India’s Muslim, multi-faith past in focus through one woman’s quest to combat ‘altered history’
- Teacher-turned-historian Rana Safvi is working to unravel India’s complex, diverse past as changes to school curriculums seek to rewrite history
- She aims to counter revisionism with ‘accessible’ accounts, as she documents the country’s oft-overlooked Muslim, Jain and Buddhist monuments
On a recent morning, the premodern historian ventured out to trace Mughal-period shrines in Shahjahanabad – an area of the capital known today as Chandni Chowk that corresponds to the original 17-century walled city named for Mughal emperor Shah Jahan.
“I taught history at the school level for years, trying to make it accessible for my students. When I began authoring books, it was with the same intent,” she said. “The idea was to write narrative history that everybody could relate to, and therefore help reduce misinformation.”
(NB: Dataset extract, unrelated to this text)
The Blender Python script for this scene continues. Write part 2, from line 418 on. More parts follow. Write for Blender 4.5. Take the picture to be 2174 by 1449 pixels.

The history curriculum in India’s schools has undergone some sweeping changes in recent years, reflecting the authorities’ renaming of roads, stations – and even whole cities – in a bid to erase premodern or medieval Indian history from the public domain. One example is Mughalsarai Junction in Uttar Pradesh, a British-era railway station and one of the oldest in the country, which in 2018 was renamed to Deen Dayal Upadhyay Junction.